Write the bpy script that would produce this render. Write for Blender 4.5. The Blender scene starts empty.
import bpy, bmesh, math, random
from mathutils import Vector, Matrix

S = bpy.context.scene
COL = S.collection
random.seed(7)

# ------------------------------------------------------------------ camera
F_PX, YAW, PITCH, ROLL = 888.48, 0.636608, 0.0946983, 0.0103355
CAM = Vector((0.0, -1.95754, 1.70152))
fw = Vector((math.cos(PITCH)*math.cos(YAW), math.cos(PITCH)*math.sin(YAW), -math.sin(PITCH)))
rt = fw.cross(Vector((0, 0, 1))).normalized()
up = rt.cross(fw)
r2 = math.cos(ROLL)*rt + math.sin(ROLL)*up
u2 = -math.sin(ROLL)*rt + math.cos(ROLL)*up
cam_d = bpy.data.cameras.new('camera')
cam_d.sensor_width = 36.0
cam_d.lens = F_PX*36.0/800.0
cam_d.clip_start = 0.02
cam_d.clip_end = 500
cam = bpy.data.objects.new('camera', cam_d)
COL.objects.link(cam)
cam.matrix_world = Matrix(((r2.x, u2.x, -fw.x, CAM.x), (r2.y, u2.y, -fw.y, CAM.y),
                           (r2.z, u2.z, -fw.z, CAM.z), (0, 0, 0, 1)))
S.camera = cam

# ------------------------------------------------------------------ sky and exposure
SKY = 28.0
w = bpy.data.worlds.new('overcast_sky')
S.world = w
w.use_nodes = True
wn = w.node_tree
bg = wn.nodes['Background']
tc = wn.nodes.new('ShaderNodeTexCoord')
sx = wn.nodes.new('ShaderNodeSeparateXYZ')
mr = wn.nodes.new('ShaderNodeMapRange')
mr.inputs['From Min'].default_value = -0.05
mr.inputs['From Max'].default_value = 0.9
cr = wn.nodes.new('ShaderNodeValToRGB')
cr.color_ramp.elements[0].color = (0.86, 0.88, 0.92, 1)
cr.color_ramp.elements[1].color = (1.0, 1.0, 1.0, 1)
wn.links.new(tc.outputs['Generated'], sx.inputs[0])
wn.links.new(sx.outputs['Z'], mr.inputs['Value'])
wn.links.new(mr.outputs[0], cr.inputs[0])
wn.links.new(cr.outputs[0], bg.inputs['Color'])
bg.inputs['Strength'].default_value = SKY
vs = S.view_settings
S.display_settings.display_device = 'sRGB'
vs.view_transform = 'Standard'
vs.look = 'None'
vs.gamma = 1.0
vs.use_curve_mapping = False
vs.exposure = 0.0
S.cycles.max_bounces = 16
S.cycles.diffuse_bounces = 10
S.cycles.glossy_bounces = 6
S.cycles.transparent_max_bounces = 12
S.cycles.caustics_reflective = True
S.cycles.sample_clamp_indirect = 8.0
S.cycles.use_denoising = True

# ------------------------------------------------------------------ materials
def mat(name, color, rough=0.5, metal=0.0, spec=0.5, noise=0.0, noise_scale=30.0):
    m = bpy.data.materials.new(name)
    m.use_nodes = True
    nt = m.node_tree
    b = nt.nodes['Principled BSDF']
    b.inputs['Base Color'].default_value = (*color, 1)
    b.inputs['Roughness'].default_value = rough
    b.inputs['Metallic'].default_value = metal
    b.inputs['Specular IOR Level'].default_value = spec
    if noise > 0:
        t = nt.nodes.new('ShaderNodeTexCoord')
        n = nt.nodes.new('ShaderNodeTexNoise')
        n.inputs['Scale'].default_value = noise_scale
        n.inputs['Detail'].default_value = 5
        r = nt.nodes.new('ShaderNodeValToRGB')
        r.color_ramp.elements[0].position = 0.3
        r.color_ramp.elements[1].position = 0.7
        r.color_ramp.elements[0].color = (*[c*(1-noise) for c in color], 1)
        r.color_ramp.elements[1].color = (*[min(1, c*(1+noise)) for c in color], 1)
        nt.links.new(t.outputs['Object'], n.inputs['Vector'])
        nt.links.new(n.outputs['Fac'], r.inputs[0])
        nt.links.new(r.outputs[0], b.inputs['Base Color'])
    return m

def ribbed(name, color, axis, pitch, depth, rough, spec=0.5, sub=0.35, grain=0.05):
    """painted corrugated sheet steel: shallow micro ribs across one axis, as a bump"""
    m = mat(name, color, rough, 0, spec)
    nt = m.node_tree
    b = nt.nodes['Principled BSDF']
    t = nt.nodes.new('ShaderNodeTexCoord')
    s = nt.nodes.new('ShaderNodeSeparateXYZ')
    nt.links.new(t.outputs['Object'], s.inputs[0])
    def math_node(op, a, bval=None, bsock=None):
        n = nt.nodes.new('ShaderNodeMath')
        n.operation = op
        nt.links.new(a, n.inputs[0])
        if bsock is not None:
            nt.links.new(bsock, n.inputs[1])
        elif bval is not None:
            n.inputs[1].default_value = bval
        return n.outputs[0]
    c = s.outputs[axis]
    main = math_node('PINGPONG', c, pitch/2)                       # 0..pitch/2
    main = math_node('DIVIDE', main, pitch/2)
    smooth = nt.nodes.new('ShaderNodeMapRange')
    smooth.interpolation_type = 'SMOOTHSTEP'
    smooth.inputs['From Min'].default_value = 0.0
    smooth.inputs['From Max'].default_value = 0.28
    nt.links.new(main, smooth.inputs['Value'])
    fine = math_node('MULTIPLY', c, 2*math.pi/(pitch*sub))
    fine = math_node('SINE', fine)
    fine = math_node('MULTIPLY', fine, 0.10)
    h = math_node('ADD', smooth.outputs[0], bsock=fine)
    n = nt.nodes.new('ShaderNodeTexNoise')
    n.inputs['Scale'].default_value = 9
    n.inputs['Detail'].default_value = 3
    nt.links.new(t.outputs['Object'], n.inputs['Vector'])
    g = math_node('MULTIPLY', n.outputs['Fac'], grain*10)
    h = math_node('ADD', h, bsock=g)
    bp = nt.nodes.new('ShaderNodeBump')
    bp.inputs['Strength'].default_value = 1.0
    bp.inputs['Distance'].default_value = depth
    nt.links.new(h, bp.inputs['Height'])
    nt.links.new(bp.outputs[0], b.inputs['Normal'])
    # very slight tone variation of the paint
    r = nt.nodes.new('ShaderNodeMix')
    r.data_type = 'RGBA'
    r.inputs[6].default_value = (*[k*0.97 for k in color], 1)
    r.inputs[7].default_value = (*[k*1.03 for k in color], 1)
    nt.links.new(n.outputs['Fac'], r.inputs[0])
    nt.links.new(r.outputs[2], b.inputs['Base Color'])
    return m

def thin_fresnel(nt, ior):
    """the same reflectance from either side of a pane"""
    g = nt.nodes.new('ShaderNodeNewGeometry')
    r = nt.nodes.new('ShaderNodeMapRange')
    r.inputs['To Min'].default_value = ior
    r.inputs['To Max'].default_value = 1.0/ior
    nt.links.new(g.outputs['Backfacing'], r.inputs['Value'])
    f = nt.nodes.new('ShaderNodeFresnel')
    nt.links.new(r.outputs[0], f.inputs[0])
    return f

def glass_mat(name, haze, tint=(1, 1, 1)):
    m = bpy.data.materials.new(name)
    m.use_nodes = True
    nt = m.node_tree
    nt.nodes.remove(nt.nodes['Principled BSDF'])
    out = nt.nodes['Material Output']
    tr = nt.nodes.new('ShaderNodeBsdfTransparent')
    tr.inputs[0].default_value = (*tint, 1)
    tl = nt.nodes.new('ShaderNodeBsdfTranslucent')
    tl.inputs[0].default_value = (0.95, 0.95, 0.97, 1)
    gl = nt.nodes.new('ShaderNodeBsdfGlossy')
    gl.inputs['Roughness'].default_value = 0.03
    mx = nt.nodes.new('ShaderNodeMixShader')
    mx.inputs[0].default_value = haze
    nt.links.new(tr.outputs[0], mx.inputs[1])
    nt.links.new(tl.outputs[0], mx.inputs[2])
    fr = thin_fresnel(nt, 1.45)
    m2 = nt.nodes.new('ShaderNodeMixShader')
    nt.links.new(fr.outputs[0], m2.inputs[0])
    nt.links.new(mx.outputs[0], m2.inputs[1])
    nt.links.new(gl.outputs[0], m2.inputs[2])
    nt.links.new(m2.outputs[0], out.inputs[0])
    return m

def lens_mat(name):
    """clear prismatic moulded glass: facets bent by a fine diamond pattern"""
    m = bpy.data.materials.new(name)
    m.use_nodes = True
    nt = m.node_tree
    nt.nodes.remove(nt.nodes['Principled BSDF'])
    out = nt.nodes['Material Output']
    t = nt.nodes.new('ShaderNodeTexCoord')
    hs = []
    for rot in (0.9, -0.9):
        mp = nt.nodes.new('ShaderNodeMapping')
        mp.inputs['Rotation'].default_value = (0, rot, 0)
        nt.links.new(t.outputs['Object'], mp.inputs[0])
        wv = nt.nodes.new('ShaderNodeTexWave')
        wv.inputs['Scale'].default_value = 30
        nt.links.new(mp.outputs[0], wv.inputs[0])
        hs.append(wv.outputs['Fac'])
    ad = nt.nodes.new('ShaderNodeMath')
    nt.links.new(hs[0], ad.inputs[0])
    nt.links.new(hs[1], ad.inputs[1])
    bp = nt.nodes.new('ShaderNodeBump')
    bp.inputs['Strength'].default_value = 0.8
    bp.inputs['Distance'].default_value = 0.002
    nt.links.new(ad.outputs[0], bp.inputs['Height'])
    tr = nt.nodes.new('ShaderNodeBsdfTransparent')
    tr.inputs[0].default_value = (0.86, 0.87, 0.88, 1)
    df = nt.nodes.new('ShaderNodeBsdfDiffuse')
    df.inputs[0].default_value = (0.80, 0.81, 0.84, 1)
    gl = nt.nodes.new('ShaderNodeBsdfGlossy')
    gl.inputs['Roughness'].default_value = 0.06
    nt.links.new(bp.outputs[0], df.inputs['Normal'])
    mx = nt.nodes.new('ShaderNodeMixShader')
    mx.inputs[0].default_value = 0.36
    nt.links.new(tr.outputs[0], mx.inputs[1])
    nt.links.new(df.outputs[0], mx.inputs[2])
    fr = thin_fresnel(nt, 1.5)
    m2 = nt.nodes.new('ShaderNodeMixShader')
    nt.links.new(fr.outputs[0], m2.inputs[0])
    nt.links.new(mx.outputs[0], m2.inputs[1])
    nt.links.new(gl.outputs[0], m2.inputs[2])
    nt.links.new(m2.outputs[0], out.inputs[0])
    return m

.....

Set down, exactly as written, each line of the data from its opening line through the one containing "random.seed(7)". Output nothing more.

Write the bpy script that would produce this render. Write for Blender 4.5. The Blender scene starts empty.
import bpy, bmesh, math, random
from mathutils import Vector, Matrix

S = bpy.context.scene
COL = S.collection
random.seed(7)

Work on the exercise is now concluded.